Minutes of meetings and other papers of Joint Committees for Vocational Education.

Date: 1922-1982
Held by: The National Archives, Kew
Legal status: Public Record(s)
Language: English
Physical description: 241 files and volumes
Access conditions: Subject to 30 year closure
Custodial history: The records of most Joint Committees were passed to the Department of Education and Science on their disbandment, except for student records which were retained to deal with enquiries from former students. These student records are being kept by the professional bodies which have serviced the committees.
Accruals: The records of several of the Joint Committees have yet to be received in the Public Record Office.
Unpublished finding aids:

A list containing the names of all Joint Committees and the years in which they were disbanded is available. Please speak to staff at the enquiry desk for the precise location.

Administrative / biographical background:

Between 1920 and 1987 Joint Committees, with representatives of technical colleges, professional bodies, the Board of Education and its successors, and teachers' organizations, were formed to oversee curricula and examinations lending to the award of National Certificates and Diplomas in vocational subjects such as banking, printing, and branches of engineering. In 1973 this responsibility passed to the Technician Education and Business Education Councils (was the Business and Technician Education Council) and the Joint Committees gradually disbanded.

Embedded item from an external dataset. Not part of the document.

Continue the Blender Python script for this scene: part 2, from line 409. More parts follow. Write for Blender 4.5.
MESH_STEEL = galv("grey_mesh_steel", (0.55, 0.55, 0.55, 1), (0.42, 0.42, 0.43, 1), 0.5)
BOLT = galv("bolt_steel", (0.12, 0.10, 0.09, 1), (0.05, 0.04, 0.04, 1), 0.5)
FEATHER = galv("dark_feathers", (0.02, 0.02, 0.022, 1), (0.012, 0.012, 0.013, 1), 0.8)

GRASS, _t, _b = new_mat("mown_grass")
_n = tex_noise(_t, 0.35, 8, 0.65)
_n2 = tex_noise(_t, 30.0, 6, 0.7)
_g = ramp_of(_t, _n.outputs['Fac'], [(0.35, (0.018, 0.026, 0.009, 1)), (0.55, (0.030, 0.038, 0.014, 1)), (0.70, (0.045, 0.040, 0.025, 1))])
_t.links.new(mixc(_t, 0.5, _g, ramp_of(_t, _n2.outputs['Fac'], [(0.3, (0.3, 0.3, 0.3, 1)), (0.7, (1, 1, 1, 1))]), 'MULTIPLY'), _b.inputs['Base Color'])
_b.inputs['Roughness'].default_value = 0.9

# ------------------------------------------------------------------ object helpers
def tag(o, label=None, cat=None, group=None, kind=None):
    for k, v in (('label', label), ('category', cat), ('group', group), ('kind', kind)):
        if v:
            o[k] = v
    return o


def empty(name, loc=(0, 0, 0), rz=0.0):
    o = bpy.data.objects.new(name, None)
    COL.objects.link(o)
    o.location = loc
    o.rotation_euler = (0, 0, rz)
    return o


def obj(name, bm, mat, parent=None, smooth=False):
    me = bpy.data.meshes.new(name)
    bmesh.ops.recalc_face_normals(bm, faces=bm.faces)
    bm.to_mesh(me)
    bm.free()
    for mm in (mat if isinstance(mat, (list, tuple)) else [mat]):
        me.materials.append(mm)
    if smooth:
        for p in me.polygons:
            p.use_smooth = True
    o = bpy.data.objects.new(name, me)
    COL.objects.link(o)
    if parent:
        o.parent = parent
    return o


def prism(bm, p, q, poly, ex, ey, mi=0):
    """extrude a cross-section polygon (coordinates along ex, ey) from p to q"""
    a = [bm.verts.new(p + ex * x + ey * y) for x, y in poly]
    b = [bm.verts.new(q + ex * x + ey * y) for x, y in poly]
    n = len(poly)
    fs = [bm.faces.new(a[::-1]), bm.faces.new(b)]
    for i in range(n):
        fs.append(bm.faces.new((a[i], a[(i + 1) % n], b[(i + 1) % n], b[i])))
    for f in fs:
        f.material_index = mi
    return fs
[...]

Most Joint Committees were serviced by the professional body involved; some were serviced by the education departments and, from 1973, the City and Guilds of London Institute.

In the period following the First World War, a need was felt for a new system of technical courses and examinations. The National Certificate system was designed to provide qualifications of national standing which allowed teachers a greater degree of flexibility than that possible with wholly external examinations, and in which course work, both written and practical, would count. It was hoped that the system would fill the growing need of industry for well educated technicians and for more men at professional level than the universities were then providing. To meet these aims, the active participation of the professional bodies was sought and the concept (at that time revolutionary) was introduced of colleges initiating syllabuses, and setting and marking examinations with a minimum acceptable standard being assured by external assessment conducted under arrangements made by the professional institutions.

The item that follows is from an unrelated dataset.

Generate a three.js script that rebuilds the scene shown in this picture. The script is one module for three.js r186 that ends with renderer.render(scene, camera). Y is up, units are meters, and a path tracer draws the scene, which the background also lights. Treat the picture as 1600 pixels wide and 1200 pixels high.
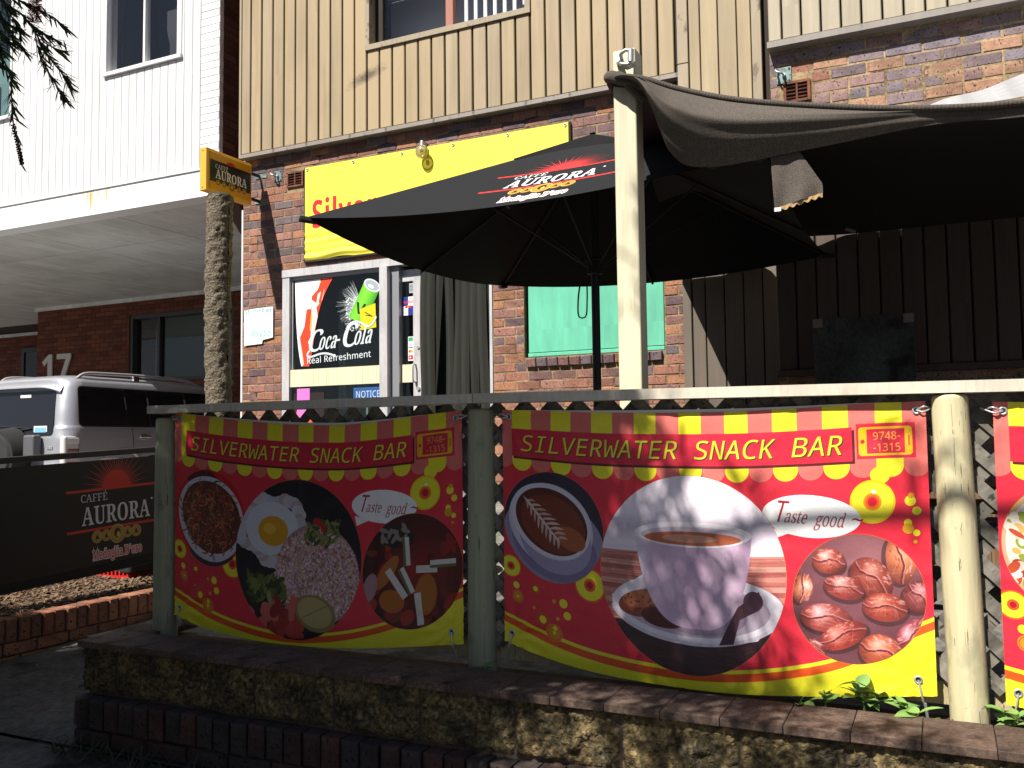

The first Joint Committee was formed in 1920 when the Board of Education and the Institution of Mechanical Engineers combined to consider courses set up by certain technical colleges. The first National Certificate and Diploma examinations, set and marked by the colleges with the papers and scripts assessed by specialists appointed by the Institution, were taken in 1922. Other schemes followed in the early 1920s.

In 1927 a Committee under the Chairmanship of the Duchess of Atholl was appointed to investigate and report on the whole structure of the examination system in the field of technical education for part-time students, including the National Certificate system, on which it reported favourably. More certificate and diploma schemes were introduced in the succeeding years, especially in the period during and after the Second World War. All had the same characteristics: each was separately negotiated and each had its own Joint Committee which was an association of the technical colleges, central government and one or more professional institutions.

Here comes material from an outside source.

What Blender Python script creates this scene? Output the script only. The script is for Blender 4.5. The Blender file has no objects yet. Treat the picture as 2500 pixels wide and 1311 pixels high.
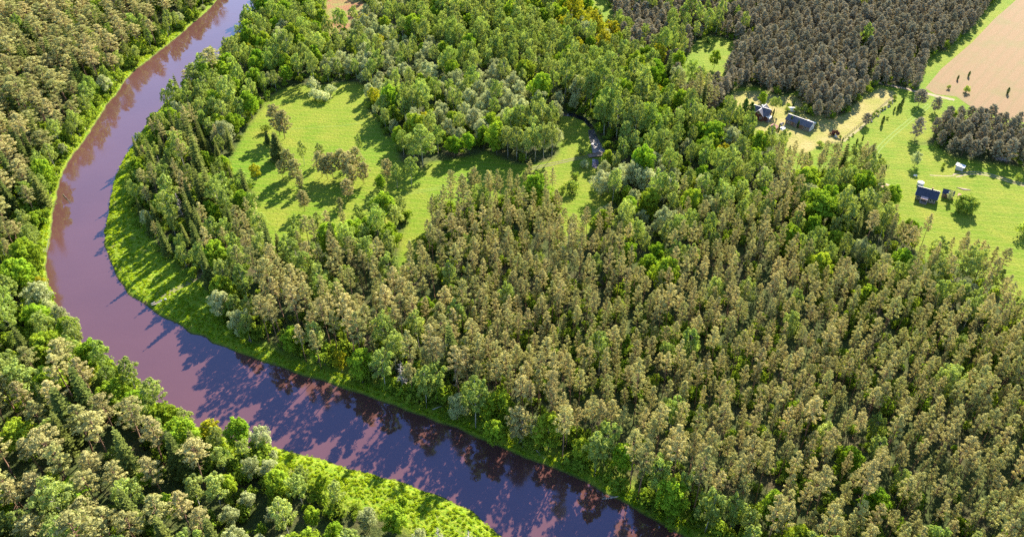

The Committees operated without any formal constitution. They were simply groups representing various interested bodies, established in order to oversee the National Certificates and Diplomas (with, in a few cases, additional responsibility for craft level courses) and able to act only by mutual consent of all members. Each committee had at least one HM Inspector representing Department of Education and Science (DES) and teacher members normally proposed by the Association of Colleges of Further Education, the National Association of Teachers in Further and Higher Education and the Association of Principals of Colleges. The DES had 'founder member' status (normally anybody mentioned in the preamble to the rules) and by withdrawing from any committee would thereby dissolve it.

In 1967 the Haslegrave Committee on Technician Courses and Examinations was set up by the National Advisory Council on Education for Industry and Commerce, to review technical education provided by the Joint Committees and by the City and Guilds of London Institute. Its report led to the establishment of the Technician Education Council and the Business Education Council in 1973.

Their brief was to plan and develop new national systems of courses and awards for technicians in industry and and those at craft and technician levels in business and commerce. Initially these councils were administered by the City and Guilds of London Institute, which also took over responsibility for the joint committees. In 1983 the councils, by now independent, merged to form the Business and Technician Education Council (BTEC). Its provision of courses has led to the dissolution of the joint committees.

The dissolution of the last Joint Committee took place in the autumn of 1987.